Given exercise: Render every entry verbatim.

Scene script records
--*--
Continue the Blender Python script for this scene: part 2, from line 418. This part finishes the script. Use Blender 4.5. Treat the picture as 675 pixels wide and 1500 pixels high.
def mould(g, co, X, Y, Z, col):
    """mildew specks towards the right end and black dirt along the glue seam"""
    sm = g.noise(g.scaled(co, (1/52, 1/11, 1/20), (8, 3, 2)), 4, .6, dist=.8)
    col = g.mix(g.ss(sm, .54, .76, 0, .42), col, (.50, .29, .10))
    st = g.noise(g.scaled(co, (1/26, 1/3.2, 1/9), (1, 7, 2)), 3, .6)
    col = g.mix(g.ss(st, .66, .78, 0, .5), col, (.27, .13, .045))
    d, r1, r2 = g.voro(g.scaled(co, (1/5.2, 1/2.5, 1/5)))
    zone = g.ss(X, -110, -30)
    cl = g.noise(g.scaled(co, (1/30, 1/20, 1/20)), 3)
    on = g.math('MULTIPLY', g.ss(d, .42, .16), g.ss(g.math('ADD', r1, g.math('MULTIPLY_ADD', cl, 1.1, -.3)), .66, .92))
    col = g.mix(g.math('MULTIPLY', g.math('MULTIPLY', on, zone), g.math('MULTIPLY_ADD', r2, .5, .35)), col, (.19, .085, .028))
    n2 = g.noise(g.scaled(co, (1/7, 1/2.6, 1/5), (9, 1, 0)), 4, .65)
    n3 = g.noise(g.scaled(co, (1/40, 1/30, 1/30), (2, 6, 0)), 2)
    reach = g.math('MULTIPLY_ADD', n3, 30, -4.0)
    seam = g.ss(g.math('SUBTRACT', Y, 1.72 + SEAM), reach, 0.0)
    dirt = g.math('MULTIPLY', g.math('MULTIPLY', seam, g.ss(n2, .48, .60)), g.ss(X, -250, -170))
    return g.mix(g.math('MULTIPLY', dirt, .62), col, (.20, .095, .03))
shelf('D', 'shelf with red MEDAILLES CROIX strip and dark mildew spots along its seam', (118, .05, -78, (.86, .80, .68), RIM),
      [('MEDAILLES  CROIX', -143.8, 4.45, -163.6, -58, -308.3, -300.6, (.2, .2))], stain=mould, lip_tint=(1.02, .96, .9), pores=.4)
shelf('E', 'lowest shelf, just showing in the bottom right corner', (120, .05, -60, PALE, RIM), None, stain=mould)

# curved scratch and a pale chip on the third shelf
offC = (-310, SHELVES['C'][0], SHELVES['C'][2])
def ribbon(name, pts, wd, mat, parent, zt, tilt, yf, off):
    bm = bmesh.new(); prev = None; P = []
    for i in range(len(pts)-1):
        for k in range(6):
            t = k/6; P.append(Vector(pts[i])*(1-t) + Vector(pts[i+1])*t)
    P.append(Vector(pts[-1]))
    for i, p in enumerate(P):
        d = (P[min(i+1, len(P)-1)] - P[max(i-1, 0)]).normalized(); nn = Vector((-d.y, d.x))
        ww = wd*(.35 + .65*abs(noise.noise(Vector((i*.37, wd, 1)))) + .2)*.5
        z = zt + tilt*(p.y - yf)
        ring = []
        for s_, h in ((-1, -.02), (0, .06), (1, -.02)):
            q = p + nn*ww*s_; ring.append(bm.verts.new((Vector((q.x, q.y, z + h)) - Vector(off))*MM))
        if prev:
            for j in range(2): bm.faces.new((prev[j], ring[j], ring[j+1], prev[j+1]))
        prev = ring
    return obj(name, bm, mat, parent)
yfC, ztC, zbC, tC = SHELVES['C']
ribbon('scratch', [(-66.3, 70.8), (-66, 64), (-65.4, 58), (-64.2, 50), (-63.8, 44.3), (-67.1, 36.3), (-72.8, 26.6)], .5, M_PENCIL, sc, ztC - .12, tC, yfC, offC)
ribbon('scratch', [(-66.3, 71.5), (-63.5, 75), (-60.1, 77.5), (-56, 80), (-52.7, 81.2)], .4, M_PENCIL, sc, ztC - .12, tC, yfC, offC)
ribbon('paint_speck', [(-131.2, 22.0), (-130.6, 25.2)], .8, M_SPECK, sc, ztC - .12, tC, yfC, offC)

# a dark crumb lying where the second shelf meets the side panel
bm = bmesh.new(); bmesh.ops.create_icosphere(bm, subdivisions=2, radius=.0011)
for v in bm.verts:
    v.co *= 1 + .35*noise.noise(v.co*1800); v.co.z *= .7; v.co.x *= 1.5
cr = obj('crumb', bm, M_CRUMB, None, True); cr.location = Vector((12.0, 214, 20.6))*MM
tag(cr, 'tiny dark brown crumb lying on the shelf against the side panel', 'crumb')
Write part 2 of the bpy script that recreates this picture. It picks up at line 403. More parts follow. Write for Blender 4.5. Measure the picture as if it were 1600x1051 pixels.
--*--
Output:
Continue the Blender Python script for this scene: part 2, from line 418. This part finishes the script. Use Blender 4.5. Treat the picture as 675 pixels wide and 1500 pixels high.
def mould(g, co, X, Y, Z, col):
    """mildew specks towards the right end and black dirt along the glue seam"""
    sm = g.noise(g.scaled(co, (1/52, 1/11, 1/20), (8, 3, 2)), 4, .6, dist=.8)
    col = g.mix(g.ss(sm, .54, .76, 0, .42), col, (.50, .29, .10))
    st = g.noise(g.scaled(co, (1/26, 1/3.2, 1/9), (1, 7, 2)), 3, .6)
    col = g.mix(g.ss(st, .66, .78, 0, .5), col, (.27, .13, .045))
    d, r1, r2 = g.voro(g.scaled(co, (1/5.2, 1/2.5, 1/5)))
    zone = g.ss(X, -110, -30)
    cl = g.noise(g.scaled(co, (1/30, 1/20, 1/20)), 3)
    on = g.math('MULTIPLY', g.ss(d, .42, .16), g.ss(g.math('ADD', r1, g.math('MULTIPLY_ADD', cl, 1.1, -.3)), .66, .92))
    col = g.mix(g.math('MULTIPLY', g.math('MULTIPLY', on, zone), g.math('MULTIPLY_ADD', r2, .5, .35)), col, (.19, .085, .028))
    n2 = g.noise(g.scaled(co, (1/7, 1/2.6, 1/5), (9, 1, 0)), 4, .65)
    n3 = g.noise(g.scaled(co, (1/40, 1/30, 1/30), (2, 6, 0)), 2)
    reach = g.math('MULTIPLY_ADD', n3, 30, -4.0)
    seam = g.ss(g.math('SUBTRACT', Y, 1.72 + SEAM), reach, 0.0)
    dirt = g.math('MULTIPLY', g.math('MULTIPLY', seam, g.ss(n2, .48, .60)), g.ss(X, -250, -170))
    return g.mix(g.math('MULTIPLY', dirt, .62), col, (.20, .095, .03))
shelf('D', 'shelf with red MEDAILLES CROIX strip and dark mildew spots along its seam', (118, .05, -78, (.86, .80, .68), RIM),
      [('MEDAILLES  CROIX', -143.8, 4.45, -163.6, -58, -308.3, -300.6, (.2, .2))], stain=mould, lip_tint=(1.02, .96, .9), pores=.4)
shelf('E', 'lowest shelf, just showing in the bottom right corner', (120, .05, -60, PALE, RIM), None, stain=mould)

# curved scratch and a pale chip on the third shelf
offC = (-310, SHELVES['C'][0], SHELVES['C'][2])
def ribbon(name, pts, wd, mat, parent, zt, tilt, yf, off):
    bm = bmesh.new(); prev = None; P = []
    for i in range(len(pts)-1):
        for k in range(6):
            t = k/6; P.append(Vector(pts[i])*(1-t) + Vector(pts[i+1])*t)
    P.append(Vector(pts[-1]))
    for i, p in enumerate(P):
        d = (P[min(i+1, len(P)-1)] - P[max(i-1, 0)]).normalized(); nn = Vector((-d.y, d.x))
        ww = wd*(.35 + .65*abs(noise.noise(Vector((i*.37, wd, 1)))) + .2)*.5
        z = zt + tilt*(p.y - yf)
        ring = []
        for s_, h in ((-1, -.02), (0, .06), (1, -.02)):
            q = p + nn*ww*s_; ring.append(bm.verts.new((Vector((q.x, q.y, z + h)) - Vector(off))*MM))
        if prev:
            for j in range(2): bm.faces.new((prev[j], ring[j], ring[j+1], prev[j+1]))
        prev = ring
    return obj(name, bm, mat, parent)
yfC, ztC, zbC, tC = SHELVES['C']
ribbon('scratch', [(-66.3, 70.8), (-66, 64), (-65.4, 58), (-64.2, 50), (-63.8, 44.3), (-67.1, 36.3), (-72.8, 26.6)], .5, M_PENCIL, sc, ztC - .12, tC, yfC, offC)
ribbon('scratch', [(-66.3, 71.5), (-63.5, 75), (-60.1, 77.5), (-56, 80), (-52.7, 81.2)], .4, M_PENCIL, sc, ztC - .12, tC, yfC, offC)
ribbon('paint_speck', [(-131.2, 22.0), (-130.6, 25.2)], .8, M_SPECK, sc, ztC - .12, tC, yfC, offC)

# a dark crumb lying where the second shelf meets the side panel
bm = bmesh.new(); bmesh.ops.create_icosphere(bm, subdivisions=2, radius=.0011)
for v in bm.verts:
    v.co *= 1 + .35*noise.noise(v.co*1800); v.co.z *= .7; v.co.x *= 1.5
cr = obj('crumb', bm, M_CRUMB, None, True); cr.location = Vector((12.0, 214, 20.6))*MM
tag(cr, 'tiny dark brown crumb lying on the shelf against the side panel', 'crumb')
Write part 2 of the bpy script that recreates this picture. It picks up at line 403. More parts follow. Write for Blender 4.5. Measure the picture as if it were 1600x1051 pixels.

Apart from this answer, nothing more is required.